Climber und Rambler-Rosen blühen in der Regel zwar nur einmal im Jahr, dafür besonders üppig. Wer mehrere Sorten im Garten hat, kann durch geschickte Wahl eine Blütezeit von Anfang Juni bis August erreichen und wird im Herbst nochmals belohnt, wenn der Hagebuttenschmuck in der Sonne leuchtet. Darüber freuen sich natürlich auch die vielen Vögel, die im Rosengeäst Schutz und Nahrung finden.
Wo Kletterrosen gerne rauf wachsen
Man muss aber keinen großzügigen Schlosspark besitzen, um Kletterrosen zu ziehen. Mittlerweile gibt es Sorten, die nicht höher als drei Meter werden, wie etwa die Joanne de Féligonde (rosa, im Aufblühen apricot, dann gelb), die Kirschrose (rosa), Guirlande d’Amour (weiß) oder New Dawn (zartrosa). Alle diese Sorten blühen sogar mehrmals.
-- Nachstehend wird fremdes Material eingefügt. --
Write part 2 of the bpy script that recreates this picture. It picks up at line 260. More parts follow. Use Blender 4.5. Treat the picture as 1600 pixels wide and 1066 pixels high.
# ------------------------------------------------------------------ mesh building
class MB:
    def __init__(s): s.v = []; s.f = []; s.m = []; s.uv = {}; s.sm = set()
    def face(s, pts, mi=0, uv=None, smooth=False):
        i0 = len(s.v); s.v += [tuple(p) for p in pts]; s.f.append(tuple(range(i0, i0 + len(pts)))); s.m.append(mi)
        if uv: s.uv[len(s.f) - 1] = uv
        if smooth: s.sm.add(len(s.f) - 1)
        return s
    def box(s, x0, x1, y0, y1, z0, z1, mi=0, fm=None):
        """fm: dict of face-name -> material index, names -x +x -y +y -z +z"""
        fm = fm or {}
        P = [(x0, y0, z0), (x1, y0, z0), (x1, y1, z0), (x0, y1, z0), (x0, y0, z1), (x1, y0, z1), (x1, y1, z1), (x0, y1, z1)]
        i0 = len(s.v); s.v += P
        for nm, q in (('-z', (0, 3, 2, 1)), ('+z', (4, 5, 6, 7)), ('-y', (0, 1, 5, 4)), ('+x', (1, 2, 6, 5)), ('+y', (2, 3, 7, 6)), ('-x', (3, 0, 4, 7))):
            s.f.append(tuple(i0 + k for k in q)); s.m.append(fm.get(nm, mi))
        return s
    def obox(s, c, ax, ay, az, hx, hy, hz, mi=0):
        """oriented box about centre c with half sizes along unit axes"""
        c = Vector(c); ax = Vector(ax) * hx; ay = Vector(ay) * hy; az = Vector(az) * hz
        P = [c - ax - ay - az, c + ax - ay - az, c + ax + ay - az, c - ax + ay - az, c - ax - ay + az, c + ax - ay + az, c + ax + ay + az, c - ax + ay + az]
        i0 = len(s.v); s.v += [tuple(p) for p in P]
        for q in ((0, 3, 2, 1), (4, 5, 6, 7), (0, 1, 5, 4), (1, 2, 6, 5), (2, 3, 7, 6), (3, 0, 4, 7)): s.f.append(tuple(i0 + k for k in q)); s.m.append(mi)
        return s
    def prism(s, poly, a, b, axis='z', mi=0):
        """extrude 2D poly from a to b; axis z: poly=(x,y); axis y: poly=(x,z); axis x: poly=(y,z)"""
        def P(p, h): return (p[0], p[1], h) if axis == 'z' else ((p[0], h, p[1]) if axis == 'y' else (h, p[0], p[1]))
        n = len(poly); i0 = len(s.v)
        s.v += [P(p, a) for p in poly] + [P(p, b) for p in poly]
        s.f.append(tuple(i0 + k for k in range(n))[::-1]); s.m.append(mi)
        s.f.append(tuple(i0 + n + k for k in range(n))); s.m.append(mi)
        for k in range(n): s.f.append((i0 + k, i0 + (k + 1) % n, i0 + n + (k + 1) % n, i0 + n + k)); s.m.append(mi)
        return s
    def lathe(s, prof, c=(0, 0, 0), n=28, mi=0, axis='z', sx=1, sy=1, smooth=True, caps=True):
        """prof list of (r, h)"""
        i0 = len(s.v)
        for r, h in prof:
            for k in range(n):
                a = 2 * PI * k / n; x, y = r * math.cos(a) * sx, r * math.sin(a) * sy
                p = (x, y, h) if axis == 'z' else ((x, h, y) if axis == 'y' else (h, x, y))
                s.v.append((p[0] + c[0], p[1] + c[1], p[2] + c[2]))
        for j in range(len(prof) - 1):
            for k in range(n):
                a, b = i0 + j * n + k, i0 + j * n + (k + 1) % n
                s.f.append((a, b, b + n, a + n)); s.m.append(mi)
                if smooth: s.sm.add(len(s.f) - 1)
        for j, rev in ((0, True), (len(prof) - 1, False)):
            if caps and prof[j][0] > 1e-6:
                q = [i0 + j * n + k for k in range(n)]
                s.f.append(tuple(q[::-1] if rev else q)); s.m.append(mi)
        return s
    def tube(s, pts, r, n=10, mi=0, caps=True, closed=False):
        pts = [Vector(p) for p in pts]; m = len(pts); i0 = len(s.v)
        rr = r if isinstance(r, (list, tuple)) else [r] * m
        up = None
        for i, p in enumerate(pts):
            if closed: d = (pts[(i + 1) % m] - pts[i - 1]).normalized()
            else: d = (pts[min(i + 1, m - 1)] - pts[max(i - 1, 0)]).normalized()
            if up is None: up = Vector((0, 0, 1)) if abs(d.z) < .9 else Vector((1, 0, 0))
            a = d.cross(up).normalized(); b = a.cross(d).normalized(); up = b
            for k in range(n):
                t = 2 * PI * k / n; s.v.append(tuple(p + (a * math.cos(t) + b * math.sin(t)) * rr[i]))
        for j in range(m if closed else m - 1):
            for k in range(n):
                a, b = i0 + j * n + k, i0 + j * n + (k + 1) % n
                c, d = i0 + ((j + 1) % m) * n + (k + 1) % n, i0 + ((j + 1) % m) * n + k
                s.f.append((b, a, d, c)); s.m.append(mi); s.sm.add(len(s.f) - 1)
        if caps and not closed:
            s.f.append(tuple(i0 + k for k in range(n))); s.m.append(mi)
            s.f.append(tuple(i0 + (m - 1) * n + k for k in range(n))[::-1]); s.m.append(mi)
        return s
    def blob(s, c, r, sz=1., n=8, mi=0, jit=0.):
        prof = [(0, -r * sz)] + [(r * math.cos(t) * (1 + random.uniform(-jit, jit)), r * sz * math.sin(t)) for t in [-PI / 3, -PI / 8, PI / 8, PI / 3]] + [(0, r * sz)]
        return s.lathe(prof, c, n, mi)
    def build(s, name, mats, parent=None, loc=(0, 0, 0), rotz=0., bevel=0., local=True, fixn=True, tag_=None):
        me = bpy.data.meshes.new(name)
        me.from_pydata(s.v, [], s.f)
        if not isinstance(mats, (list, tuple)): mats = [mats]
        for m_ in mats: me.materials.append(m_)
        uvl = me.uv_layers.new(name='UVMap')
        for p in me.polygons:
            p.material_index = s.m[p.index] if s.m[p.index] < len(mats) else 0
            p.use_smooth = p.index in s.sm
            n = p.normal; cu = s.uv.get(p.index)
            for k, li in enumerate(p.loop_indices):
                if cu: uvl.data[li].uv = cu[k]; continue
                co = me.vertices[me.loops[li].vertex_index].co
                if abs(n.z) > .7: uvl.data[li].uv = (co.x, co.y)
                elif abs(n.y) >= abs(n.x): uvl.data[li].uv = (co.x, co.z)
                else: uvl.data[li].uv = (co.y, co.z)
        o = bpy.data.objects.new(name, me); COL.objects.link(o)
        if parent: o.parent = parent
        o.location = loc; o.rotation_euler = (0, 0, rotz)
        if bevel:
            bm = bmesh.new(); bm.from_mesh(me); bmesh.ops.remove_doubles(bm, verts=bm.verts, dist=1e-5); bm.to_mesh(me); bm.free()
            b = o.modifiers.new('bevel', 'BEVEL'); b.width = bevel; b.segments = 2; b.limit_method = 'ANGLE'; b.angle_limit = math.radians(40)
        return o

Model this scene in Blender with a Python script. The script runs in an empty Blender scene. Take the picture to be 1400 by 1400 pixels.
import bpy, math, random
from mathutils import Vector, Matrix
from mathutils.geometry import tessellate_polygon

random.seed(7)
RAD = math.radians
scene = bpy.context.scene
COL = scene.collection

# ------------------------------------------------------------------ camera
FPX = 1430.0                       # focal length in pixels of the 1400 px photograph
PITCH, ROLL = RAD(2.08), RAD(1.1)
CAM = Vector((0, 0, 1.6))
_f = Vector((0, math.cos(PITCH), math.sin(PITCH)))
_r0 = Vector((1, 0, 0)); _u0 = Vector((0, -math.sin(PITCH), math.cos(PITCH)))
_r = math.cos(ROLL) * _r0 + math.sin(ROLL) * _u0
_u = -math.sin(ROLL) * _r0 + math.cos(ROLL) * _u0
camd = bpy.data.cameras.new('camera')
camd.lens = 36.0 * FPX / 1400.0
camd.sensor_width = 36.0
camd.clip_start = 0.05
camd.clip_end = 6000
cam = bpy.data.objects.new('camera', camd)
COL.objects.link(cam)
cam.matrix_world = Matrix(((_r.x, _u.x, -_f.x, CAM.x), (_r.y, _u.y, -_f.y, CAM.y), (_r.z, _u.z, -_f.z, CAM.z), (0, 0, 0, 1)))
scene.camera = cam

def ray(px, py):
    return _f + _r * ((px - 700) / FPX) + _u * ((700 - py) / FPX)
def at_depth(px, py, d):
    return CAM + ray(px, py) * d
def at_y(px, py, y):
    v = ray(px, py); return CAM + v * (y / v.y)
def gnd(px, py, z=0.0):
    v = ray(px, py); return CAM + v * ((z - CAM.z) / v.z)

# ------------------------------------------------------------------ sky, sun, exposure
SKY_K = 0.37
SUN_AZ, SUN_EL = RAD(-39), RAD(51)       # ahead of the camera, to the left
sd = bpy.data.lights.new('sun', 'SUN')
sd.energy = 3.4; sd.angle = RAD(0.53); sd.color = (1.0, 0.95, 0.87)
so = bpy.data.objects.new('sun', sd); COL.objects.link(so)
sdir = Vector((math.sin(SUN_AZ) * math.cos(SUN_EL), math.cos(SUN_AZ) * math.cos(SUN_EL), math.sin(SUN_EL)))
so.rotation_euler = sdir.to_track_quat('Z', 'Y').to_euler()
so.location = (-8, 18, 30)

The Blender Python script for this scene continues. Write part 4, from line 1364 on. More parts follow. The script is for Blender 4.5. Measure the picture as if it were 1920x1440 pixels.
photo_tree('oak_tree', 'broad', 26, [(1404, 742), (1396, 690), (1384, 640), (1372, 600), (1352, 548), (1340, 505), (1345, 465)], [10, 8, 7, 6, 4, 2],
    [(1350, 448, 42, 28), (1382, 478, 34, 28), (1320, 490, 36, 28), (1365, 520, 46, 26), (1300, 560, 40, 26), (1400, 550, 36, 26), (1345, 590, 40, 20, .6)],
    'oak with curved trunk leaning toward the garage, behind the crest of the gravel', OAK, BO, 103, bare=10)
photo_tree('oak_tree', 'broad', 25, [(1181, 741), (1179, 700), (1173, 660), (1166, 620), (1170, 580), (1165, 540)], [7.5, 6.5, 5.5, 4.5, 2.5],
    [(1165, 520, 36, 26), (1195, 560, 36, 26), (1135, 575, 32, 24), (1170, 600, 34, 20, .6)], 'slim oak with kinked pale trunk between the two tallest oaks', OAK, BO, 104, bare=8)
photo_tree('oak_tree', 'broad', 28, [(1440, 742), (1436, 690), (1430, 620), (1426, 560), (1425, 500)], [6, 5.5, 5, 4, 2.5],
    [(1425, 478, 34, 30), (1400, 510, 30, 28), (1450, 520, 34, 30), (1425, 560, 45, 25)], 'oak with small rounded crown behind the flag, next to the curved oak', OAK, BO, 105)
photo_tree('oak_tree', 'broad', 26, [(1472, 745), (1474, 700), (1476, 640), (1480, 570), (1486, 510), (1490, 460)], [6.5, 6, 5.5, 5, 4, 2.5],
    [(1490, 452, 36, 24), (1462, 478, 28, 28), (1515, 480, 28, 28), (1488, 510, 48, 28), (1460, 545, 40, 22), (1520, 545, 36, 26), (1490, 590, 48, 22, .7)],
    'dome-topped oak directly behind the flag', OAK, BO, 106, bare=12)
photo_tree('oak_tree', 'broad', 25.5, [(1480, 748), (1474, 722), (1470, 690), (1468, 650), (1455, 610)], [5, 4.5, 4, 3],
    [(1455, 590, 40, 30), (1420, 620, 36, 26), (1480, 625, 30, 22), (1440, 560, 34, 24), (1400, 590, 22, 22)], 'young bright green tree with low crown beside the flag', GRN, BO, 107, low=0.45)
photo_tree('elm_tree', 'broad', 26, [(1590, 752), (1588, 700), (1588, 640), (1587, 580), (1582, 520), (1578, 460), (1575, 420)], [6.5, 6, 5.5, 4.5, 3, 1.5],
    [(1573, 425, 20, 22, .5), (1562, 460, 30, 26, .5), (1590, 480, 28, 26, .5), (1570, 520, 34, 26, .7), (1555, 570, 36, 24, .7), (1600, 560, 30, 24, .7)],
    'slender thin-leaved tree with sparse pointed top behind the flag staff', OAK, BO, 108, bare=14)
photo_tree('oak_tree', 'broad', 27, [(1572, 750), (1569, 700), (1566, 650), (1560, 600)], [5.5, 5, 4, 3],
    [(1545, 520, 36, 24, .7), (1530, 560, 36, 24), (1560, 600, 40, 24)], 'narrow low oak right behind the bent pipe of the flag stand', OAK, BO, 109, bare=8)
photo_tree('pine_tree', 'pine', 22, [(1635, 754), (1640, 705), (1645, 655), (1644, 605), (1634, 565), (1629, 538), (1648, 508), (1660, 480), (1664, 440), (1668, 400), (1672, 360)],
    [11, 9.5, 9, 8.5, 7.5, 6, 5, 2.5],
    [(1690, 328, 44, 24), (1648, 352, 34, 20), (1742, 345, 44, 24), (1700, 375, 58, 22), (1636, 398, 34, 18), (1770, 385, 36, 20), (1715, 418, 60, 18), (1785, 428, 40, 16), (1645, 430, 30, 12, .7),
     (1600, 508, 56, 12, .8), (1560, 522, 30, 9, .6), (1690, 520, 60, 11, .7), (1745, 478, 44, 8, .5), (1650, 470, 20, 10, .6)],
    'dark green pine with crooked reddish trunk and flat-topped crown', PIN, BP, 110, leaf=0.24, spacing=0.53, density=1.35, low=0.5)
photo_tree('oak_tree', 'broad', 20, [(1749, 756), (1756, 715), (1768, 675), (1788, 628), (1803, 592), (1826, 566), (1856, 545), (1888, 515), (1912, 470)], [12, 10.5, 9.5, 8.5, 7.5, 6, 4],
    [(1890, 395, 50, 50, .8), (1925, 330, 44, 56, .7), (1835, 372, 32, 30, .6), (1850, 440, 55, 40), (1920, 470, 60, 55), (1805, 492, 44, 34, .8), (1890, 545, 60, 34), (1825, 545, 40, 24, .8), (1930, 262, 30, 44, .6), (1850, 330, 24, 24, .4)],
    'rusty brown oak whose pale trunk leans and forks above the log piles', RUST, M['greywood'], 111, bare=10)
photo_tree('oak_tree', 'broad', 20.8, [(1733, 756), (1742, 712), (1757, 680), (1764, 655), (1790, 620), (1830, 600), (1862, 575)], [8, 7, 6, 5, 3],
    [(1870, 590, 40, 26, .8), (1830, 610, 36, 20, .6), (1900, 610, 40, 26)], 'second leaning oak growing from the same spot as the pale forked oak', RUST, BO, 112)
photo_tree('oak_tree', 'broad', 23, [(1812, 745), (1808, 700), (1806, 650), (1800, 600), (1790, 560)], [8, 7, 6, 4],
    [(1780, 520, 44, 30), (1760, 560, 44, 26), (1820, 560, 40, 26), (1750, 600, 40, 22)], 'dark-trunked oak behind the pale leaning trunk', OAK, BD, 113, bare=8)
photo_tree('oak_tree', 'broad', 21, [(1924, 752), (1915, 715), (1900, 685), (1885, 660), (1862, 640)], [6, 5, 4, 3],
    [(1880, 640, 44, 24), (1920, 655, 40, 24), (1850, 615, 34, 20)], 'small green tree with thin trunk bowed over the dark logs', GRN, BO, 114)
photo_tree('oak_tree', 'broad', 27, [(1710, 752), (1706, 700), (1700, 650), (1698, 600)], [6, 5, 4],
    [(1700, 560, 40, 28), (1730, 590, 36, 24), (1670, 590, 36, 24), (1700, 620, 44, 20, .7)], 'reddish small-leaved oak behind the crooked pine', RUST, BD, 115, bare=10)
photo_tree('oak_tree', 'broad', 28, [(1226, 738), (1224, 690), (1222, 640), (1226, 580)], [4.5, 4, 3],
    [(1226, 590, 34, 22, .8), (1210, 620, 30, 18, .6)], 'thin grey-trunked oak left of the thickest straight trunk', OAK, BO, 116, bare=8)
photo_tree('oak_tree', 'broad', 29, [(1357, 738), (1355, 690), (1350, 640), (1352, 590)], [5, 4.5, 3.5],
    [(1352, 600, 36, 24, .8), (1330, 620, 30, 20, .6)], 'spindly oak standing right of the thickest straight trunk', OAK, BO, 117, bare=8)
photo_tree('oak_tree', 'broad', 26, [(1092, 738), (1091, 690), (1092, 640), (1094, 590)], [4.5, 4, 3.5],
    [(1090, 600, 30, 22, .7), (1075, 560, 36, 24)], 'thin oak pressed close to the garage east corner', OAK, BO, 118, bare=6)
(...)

Für massive Lauben, Pergolen und kleine Bäume bieten sich Taunusblümchen (violett rosa, duftend), Veilchenblau (purpurviolett), Seagull (weiß, duftend) oder Goldfinch (hellgelb) an.
Große, kräftige Bäume verlangen nach starken Rosen, die zehn Meter Wuchshöhe schaffen, wie Bobbie James (weiß, duftend), Rambling Rector (weiß, duftend), Paul’s Himalayan Musk (violettrosa, duftend), American Pillar (karminrotweiß) oder Kiftsgate (weiß, duftend).
Grundsätzlich sind Kletterrosen eine stachelige Angelegenheit. Man pflanzt sie deshalb besser nicht zu nah an Wegen und Bänken, mit Ausnahme einiger stachelloser Sorten wie Lykkefund (weiß) oder Madame Sancy de Parabère (rosa).
Rosen schau’n
Kataloge und Bücher versprechen oft Blütenträume, die später im eigenen Garten nicht erfüllt werden können, weil z. B. der Standort nicht passt. Daher sollte man Rosenstöcke vorzugsweise in einer Baumschule oder Gärtnerei der Region kaufen, damit die Pflanze später ähnliche Bedingungen vorfindet.
Die Lieblingssorte wird am besten in einem Rosenschaugarten bestimmt. Beim Besuch zur Hauptblüte können formen, Farben und Duft verglichen werden, ein zweiter Besuch im Herbst zeigt, welche Sorten nach der langen Saison noch gesund und kräftig sind.